Liberdade ou exagero?
A história de Esteban suscitou interessantes discussões tanto sobre os limites das liberdades individuais quanto em relação à conotação política do direito à nudez urbana.
“Não é que houvesse um problema de ordem pública, com centenas, ou sequer dezenas, de pessoas passeando peladas”, analisa Emma Riverola, escritora e colunista do jornal catalão El Periódico. “Era algo que se enquadrava como opção pessoal e era respeitado dessa forma.” Para Emma, nas épocas de dificuldades e medo, como a que a Europa enfrenta hoje, a tendência é a sociedade se tornar mais conservadora. “As novas gerações europeias têm uma relação menos natural e espontânea com o corpo.”
Mesmo sendo naturista nas horas livres e autor do livro A Brief History of Nakedness (em livre tradução, Uma breve história da nudez, sem lançamento no Brasil), o psicólogo, escritor e druidista inglês Philip Carr-Gomm pensa diferente. “Sou contra a nudez em certos lugares, como em uma cidade, porque isso nos privaria da maravilhosa sensação de estarmos pelados na privacidade de nossa casa, no jardim etc.”, argumenta. “Não importa o quanto amamos nossos colegas seres humanos, o problema da nudez na cidade é que nem todos gostariam de roçar os corpos nus de estranhos.”
Segundo Jacint Ribas, que em 1976 fundou o Clube Catalão de Naturismo e hoje preside a Associação para a Defesa do Direito à Nudez, Barcelona “está voltando para trás”. “Estão tirando sarro de nossa cara, é ridículo e sem sentido”, brada Ribas, segundo nudista mais famoso da cidade, que percorre nu até 20 quilômetros diários em uma bicicleta. “Fui até votar assim duas vezes.”
O peladão ciclista também já foi parar em delegacias e, igualmente, terminou absolvido em um julgamento.
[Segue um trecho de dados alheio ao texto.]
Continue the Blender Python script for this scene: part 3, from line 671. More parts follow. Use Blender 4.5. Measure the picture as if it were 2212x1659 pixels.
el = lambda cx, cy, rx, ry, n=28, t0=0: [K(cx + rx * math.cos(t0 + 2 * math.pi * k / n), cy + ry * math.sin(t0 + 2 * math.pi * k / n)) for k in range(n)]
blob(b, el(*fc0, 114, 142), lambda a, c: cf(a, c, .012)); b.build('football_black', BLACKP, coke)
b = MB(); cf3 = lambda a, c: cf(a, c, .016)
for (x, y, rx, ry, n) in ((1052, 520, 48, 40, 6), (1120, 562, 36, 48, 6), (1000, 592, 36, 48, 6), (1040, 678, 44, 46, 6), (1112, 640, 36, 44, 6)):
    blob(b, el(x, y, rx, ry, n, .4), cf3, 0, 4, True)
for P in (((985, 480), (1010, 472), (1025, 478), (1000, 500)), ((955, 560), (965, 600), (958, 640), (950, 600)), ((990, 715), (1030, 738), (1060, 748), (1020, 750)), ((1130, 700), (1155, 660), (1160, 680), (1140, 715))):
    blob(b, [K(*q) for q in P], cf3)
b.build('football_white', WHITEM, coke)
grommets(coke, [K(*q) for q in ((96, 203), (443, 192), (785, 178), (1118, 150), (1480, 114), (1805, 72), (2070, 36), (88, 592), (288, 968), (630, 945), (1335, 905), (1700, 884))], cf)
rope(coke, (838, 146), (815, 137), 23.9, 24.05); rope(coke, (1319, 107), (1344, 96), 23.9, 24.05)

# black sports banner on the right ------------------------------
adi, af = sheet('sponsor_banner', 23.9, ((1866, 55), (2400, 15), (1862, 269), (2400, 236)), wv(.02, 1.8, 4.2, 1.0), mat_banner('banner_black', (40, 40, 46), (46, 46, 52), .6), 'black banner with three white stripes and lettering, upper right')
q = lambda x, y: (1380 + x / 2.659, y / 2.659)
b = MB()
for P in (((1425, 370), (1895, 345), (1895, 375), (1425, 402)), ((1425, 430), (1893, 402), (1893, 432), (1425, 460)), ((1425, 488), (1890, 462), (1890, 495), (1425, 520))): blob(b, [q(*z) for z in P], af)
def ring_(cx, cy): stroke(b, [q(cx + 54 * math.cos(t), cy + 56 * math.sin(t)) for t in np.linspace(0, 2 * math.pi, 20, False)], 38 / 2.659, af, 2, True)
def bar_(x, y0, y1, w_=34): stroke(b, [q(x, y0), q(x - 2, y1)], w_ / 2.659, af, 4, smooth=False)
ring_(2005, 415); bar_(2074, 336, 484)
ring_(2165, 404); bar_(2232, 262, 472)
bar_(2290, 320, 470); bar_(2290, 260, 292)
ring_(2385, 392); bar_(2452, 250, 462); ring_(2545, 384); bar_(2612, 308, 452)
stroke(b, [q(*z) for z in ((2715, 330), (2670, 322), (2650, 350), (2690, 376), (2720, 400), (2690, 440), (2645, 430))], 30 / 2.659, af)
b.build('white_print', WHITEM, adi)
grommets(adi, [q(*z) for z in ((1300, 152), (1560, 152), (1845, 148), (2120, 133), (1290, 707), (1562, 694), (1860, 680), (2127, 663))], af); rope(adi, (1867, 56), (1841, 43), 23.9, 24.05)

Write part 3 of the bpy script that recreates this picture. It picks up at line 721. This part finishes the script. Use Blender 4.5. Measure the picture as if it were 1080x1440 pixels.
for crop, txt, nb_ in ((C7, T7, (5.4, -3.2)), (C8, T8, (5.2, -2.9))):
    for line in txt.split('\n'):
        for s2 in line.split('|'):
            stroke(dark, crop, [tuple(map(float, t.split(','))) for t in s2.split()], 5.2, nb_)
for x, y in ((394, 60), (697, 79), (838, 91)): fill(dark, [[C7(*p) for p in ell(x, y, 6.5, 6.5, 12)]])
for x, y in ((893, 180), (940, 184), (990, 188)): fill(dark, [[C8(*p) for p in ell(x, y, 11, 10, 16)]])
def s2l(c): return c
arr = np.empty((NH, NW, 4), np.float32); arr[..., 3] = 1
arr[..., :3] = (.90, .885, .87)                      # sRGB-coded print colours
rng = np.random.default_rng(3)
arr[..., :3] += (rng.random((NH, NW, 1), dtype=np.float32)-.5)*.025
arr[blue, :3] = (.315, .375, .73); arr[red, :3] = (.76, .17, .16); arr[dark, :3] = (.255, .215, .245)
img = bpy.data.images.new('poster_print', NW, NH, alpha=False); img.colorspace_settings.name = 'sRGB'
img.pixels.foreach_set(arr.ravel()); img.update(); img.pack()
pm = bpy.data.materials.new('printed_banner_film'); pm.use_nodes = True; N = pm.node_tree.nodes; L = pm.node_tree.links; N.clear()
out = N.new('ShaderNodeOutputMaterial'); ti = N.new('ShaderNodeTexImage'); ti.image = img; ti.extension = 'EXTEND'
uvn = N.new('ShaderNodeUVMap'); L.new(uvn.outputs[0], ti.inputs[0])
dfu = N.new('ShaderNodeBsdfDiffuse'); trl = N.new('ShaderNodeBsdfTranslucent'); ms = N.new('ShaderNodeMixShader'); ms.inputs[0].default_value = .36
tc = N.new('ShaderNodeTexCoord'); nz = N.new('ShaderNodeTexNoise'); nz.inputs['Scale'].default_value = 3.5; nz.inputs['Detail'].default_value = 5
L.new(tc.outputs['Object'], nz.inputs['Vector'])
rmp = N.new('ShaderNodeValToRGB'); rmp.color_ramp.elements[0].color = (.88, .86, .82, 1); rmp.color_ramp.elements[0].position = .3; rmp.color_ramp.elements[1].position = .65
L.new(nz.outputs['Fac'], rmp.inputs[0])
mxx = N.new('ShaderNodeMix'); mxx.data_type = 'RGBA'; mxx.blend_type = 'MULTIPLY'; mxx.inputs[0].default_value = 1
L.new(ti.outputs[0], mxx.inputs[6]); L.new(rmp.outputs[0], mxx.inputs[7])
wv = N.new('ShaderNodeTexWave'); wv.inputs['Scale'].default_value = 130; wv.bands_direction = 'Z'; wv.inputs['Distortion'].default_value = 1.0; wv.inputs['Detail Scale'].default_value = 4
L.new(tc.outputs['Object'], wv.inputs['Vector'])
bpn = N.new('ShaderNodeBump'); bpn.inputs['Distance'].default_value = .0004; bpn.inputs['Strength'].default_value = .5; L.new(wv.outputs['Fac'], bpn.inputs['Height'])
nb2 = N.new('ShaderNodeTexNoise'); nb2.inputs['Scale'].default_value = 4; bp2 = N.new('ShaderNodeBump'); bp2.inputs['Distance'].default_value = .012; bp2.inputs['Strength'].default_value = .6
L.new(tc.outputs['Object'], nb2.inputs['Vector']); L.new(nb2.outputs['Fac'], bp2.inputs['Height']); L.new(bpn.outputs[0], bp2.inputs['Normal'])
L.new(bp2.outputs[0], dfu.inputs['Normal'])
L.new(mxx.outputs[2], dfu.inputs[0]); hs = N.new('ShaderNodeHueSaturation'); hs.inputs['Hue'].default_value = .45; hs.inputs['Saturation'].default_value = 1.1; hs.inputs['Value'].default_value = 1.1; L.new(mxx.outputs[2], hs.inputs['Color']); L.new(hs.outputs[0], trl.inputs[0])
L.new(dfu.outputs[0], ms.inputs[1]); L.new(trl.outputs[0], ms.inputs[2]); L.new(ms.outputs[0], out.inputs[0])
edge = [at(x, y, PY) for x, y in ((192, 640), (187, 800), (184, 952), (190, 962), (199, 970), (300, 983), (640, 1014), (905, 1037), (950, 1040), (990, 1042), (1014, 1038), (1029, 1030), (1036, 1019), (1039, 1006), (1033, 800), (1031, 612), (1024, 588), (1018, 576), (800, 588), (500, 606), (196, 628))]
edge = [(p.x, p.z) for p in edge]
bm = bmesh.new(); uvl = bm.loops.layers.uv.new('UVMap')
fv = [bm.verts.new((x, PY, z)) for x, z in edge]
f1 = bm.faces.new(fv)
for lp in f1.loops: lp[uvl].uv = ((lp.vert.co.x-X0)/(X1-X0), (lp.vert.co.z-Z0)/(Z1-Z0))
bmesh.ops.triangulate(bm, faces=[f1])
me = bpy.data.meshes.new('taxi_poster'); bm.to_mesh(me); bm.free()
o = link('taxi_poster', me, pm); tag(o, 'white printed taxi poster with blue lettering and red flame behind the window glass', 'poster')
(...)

Reclama das campanhas de alguns jornais pela nova lei e, tal qual Esteban, a considera anticonstitucional por passar por cima do Código Penal espanhol, que não cataloga a nudez como delito. Ribas promete ir ao Tribunal Europeu de Direitos Humanos, em Estrasburgo, França, para poder continuar pedalando com a bunda em contato direto com o selim.